Anzeige durch Bund der Steuerzahler
Ausgelöst wurden die Ermittlungen durch eine Anzeige des Bundes der Steuerzahler im November 2023. Laut der Organisation wies die CDU-Fraktion in ihrer Rechnungslegung für 2021 Zahlungen in Höhe von 66.000 Euro aus, für 2022 waren es 47.250 Euro - jeweils für "besondere Funktionen in der Fraktion". Für die AfD-Fraktion seien 2021 rund 25.600 Euro dokumentiert, für die SPD-Fraktion 7.500 Euro. "Alle übrigen Fraktionen haben in der Rechnungslegung sowohl für 2021 als auch für 2022 keine zusätzlichen Zahlungen für Funktionszulagen ausgewiesen", teilte der Verband mit.
Die Staatsanwaltschaft Magdeburg hatte ein zunächst eingeleitetes Verfahren eingestellt, die Generalstaatsanwaltschaft in Naumburg hob diese Entscheidung jedoch teilweise auf und forderte eine erneute Prüfung. Ob die Ermittlungen infolge der Durchsuchungen nun zu strafrechtlichen Konsequenzen führen, ist offen.
Der Vorsitzende des Bundes der Steuerzahler Sachsen-Anhalt, Ralf Seibicke, begrüßt das Vorgehen der Ermittler. "Ich freue mich darüber, dass eine gründliche Befassung stattfindet", sagte er der Deutschen Presse-Agentur. Die Untersuchung zeige, dass die Staatsanwaltschaft "offensichtlich sehr tief eingestiegen" sei. Neben dem politischen Vorwurf der Steuergeldverschwendung müsse jetzt auch aufgeklärt werden, ob strafrechtliche Relevanz bestehe. "Und dann muss man das Ergebnis auch abwarten", so Seibicke.
Wie reagieren die betroffenen Fraktionen?
Die SPD-Fraktion teilte auf Anfrage mit, man unterstütze die Ermittlungen der Staatsanwaltschaft und erteile alle erforderlichen Auskünfte. Die bis 2021 gezahlten Zulagen für stellvertretende Fraktionsvorsitzende in Höhe von zuletzt 750 Euro monatlich seien mit der Neukonstituierung der Fraktion zum Beginn der achten Wahlperiode abgeschafft worden. "In der laufenden Wahlperiode gibt es für den stellvertretenden Fraktionsvorsitz deshalb keine Zulage mehr", sagte ein Sprecher. Zwischen der Neuregelung 2020 und Ende der Wahlperiode 2021 seien zur pauschalen Abgeltung des erhöhten Aufwandes noch Zahlungen geleistet worden.

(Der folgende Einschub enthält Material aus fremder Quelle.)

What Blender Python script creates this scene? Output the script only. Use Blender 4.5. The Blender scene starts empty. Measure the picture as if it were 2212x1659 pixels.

Die AfD-Fraktion teilte mit, sämtliche erbetenen Unterlagen seien bereitgestellt worden. "Wir haben uns nichts vorzuwerfen und weisen die Vorwürfe der Untreue entschieden zurück", erklärte Co-Fraktionschef Oliver Kirchner. "Die Maßnahmen mit einem derart massiven Personalaufgebot halten wir für unverhältnismäßig." Ein Sprecher der CDU-Fraktion äußerte sich zunächst nicht zu den Vorgängen.